Physical responses of Baiu extreme precipitation to future warming: Examples of the 2018 and 2020 western Japan events

Baiu (Meiyu) is a continuous and large-scale rainfall phenomenon in East Asia, whose extreme events have caused many disasters in recent years. Global warming will accelerate the global water cycle and tend to increase the risks of extreme precipitation events. However, to date, the response of Baiu extreme rainfall to future climate warming is still not well investigated. In this study, by conducting the ensemble experiments with a very high resolution (2 km) regional climate model and pseudo warming technique, we reproduced two Baiu extreme rainfall events in 2018 and 2020 that caused severe losses in western Japan, and investigated its response to a +4K warmer climate.
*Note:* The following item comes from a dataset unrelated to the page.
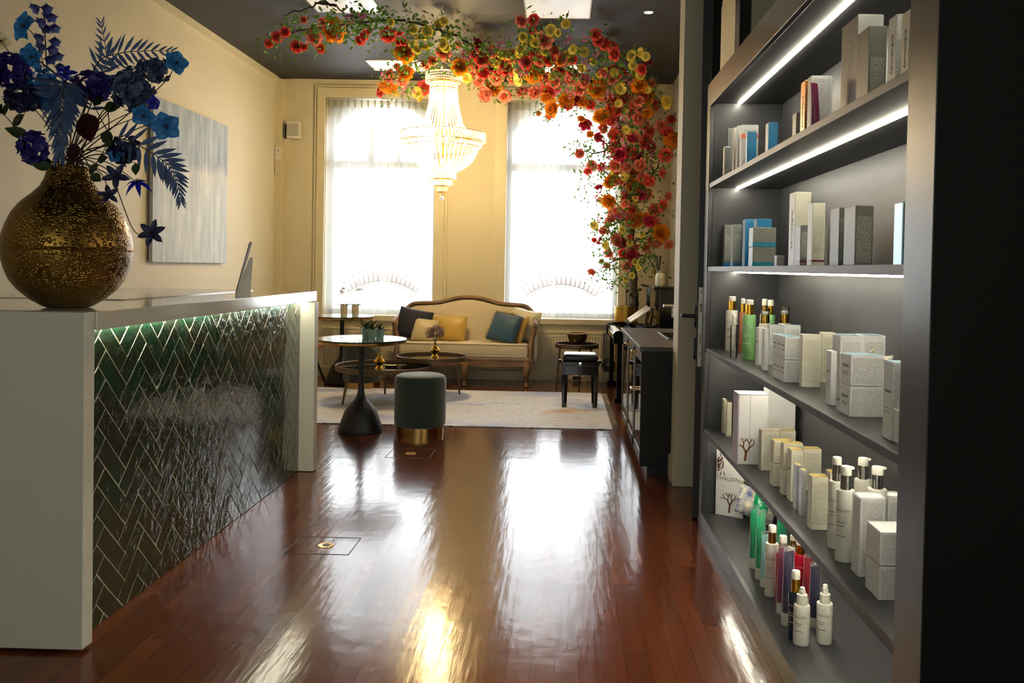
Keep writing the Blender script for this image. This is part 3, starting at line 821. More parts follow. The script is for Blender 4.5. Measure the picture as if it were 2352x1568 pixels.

We found that climate warming will apparently increase the intensity of the peak Baiu precipitation, and the increasing rates can be much larger than the well-known Clausius-Clapeyron (C–C) scaling (∼7% K−1) with the maximum rate reaching 16.7% K−1 for Shikoku in the 2018 event. This increase in peak precipitation is jointly caused by the increased atmospheric moisture and the accelerated vertical air motion. However, both super and under C–C scaling of changes are expected for total precipitation, with the range from 1.5% K−1 to 17.4% K−1 for different regions and events. The rainfall change rates are jointly influenced by moisture transport direction and elevation, topography, and vertical air motion. The moisture inflow with lower elevation tends to cause a larger rainfall increase. It should also be noted that our regional simulations underestimate the extreme precipitation when reproducing the two events, which is caused by the bias in the GCM data. Implementing bias correction methods or future improvement of GCM simulations could be the solutions for future study. Overall, this study points out the risk of extreme Baiu rainfall under future global warming, and highlights the different increasing rates of extreme Baiu rainfall due to specific climate conditions.